* Written instruction
Include in the output exactly the lines from the opening of the data through the line containing "C = scene.collection", and nothing more.

Scene modeling code data
-----

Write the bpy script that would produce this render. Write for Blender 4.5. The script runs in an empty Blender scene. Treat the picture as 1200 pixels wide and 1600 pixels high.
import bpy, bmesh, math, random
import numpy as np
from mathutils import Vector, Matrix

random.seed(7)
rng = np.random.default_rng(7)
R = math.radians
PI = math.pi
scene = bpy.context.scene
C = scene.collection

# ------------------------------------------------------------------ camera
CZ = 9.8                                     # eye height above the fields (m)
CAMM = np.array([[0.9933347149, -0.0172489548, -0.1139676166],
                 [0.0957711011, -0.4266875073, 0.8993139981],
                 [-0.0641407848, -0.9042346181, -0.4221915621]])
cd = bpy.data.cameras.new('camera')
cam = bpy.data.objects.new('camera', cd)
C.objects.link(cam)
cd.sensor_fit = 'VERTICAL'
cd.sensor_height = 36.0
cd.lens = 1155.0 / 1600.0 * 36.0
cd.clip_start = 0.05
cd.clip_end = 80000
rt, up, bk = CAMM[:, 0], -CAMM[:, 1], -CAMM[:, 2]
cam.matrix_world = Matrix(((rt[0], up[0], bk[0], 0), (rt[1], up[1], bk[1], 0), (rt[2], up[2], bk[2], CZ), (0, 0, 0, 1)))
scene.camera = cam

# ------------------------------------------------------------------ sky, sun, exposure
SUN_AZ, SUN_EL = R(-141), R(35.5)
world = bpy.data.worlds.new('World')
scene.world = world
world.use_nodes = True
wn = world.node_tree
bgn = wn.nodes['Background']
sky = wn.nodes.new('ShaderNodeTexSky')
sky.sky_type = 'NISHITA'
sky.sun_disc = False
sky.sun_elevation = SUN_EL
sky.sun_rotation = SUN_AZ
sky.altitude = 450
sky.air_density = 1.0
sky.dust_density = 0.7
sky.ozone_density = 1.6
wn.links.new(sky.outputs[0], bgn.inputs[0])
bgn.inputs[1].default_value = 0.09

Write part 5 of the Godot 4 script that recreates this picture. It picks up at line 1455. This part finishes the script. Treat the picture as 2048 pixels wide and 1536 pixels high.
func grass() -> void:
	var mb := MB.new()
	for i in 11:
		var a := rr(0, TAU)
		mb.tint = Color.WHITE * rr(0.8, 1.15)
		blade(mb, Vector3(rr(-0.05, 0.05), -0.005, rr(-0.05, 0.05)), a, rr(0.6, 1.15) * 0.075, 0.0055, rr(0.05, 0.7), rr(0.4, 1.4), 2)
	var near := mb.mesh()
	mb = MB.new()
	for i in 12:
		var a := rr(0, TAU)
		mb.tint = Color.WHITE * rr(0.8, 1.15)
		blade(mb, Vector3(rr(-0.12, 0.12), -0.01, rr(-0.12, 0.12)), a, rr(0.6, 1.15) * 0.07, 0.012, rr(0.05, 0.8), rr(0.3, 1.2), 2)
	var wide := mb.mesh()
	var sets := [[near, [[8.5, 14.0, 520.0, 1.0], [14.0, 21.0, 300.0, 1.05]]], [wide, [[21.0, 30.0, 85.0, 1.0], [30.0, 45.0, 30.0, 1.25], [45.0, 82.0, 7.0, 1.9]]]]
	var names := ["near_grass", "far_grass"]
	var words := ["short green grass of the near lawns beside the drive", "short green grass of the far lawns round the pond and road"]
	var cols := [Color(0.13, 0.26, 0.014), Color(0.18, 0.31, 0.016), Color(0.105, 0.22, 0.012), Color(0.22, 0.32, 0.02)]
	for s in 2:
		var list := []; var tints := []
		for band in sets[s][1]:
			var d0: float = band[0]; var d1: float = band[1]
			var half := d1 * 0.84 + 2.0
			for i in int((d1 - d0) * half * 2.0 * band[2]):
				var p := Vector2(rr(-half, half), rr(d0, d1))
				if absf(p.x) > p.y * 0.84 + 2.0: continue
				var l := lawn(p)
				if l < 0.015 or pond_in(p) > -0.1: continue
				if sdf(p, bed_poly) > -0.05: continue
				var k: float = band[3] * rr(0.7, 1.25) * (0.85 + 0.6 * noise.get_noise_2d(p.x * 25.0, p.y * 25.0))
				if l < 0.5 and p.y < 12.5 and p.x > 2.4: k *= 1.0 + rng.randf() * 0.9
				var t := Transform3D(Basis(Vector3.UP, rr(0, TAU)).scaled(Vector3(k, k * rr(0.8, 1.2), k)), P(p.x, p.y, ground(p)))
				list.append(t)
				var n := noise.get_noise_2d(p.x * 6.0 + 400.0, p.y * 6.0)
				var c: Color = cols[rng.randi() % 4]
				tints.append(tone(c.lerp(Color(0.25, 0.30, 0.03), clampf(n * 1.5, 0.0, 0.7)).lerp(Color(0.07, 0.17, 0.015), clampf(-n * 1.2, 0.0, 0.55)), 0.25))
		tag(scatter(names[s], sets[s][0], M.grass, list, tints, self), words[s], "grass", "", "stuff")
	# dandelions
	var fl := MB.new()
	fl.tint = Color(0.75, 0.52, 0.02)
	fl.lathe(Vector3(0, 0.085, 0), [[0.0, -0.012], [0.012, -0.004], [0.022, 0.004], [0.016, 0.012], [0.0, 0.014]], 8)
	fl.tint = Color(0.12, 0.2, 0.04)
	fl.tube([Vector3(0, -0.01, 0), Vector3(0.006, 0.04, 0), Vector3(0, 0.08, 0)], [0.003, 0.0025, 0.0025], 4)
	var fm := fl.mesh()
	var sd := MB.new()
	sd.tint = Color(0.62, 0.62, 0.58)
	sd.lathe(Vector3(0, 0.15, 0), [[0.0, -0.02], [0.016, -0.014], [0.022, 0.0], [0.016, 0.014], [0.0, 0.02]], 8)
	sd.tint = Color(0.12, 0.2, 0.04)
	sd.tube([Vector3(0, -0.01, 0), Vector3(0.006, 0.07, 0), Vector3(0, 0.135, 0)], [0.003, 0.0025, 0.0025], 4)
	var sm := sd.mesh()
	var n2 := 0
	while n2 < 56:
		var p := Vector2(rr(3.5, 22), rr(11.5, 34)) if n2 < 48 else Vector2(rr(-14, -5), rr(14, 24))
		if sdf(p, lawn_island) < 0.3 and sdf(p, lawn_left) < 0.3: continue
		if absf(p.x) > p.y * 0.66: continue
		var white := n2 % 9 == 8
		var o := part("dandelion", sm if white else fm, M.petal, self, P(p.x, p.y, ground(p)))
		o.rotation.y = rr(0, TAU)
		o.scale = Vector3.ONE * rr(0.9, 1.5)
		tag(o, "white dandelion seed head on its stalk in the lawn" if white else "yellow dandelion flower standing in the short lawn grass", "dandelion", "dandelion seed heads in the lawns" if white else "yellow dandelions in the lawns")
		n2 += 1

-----

* Expected output
Write the bpy script that would produce this render. Write for Blender 4.5. The script runs in an empty Blender scene. Treat the picture as 1200 pixels wide and 1600 pixels high.
import bpy, bmesh, math, random
import numpy as np
from mathutils import Vector, Matrix

random.seed(7)
rng = np.random.default_rng(7)
R = math.radians
PI = math.pi
scene = bpy.context.scene
C = scene.collection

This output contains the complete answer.